Whicker’s World Foundation names 2016 award finalists

The winners of the British foundation's inaugural documentary awards will be announced during this year's Sheffield Doc/Fest. (Pictured: Burma's Lost Royals)
April 19, 2016

The Whicker’s World Foundation has unveiled the finalists for its inaugural documentary filmmaker awards.

Established last year as part of Sheffield Doc/Fest, the awards program recognizes film and audio documentaries with more than US$150,000 (£100,000) in funding awards.

The Veteran’s Award goes to a first-time docmaker over age 50 and comes with a £4,000 reward, while the Funding Award comes with an £80,000 haul and goes to a director under age 30 looking to make a first feature. There is also an Audio Award for radio documentaries.

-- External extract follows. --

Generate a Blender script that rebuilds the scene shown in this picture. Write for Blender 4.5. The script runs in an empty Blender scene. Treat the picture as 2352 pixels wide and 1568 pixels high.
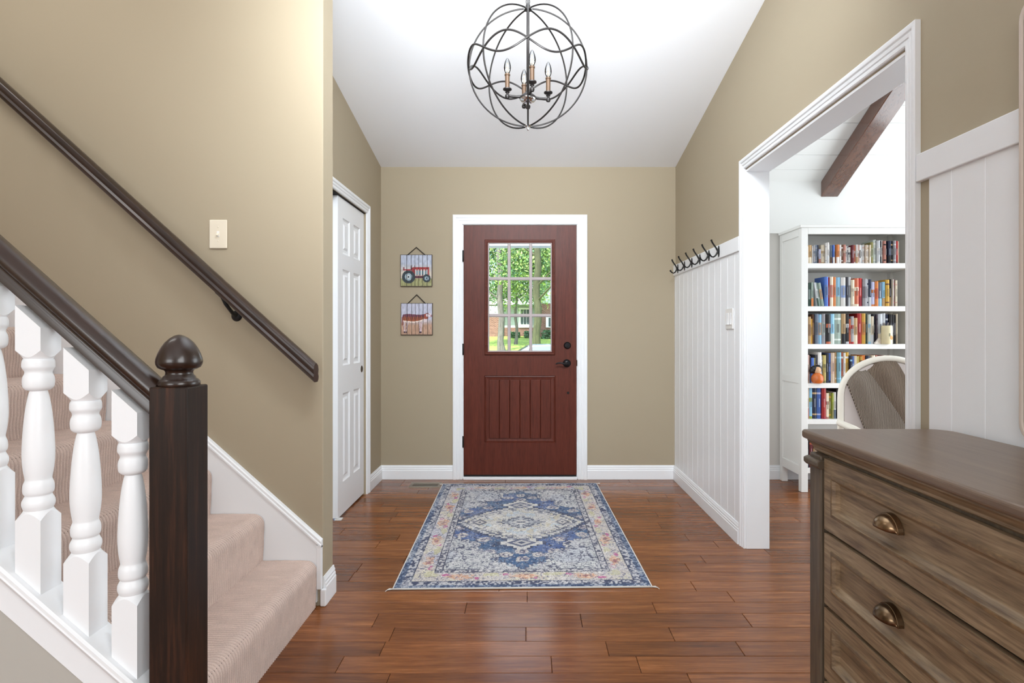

Two finalists are up for the Veteran’s Award. Keith Hoult, a former IT manager, is nominated for his doc about Syrian refugees living in a disused Berlin airport, Fluechtlinge – Refugee; and former Thatcher government cabinet minister Norman Fowler is nominated for the two-part series The Truth About AIDS, which investigates how prejudice hampers HIV prevention measures around the world.

There are five finalists for the Funding Award.

Alex Bescoby’s Burma’s Lost Royals (pictured) looks at a Burmese spiritual leader living in exile in India; Jennifer Chiu and Jessica Parsons’ Inga of the Amazon is about a scientist attempting to preserve the Amazon rainforest with a cattle farming experiment; and Adam James Smith’s Americaville is about the residents of a Chinese replica of an American town.

The nominees are rounded out by Ricky Norris’ Mukesh, about career UN diplomat Mukesh Kapila and the refugee crisis in Sudan; and Safwon Suleyman’s Lessons From My Father, about a man who sets up a school for Syrian refugee children in Istanbul.

The winners will be announced during Sheffield Doc/Fest, which takes place from June 10 to 15. The presentation will take place during the Awards Night on June 14 at the Crucible and the winner will exhibit their completed film at next year’s festival.

The Whicker’s World Foundation was established in the name of British broadcast journalist Alan Whicker, who died in 2013.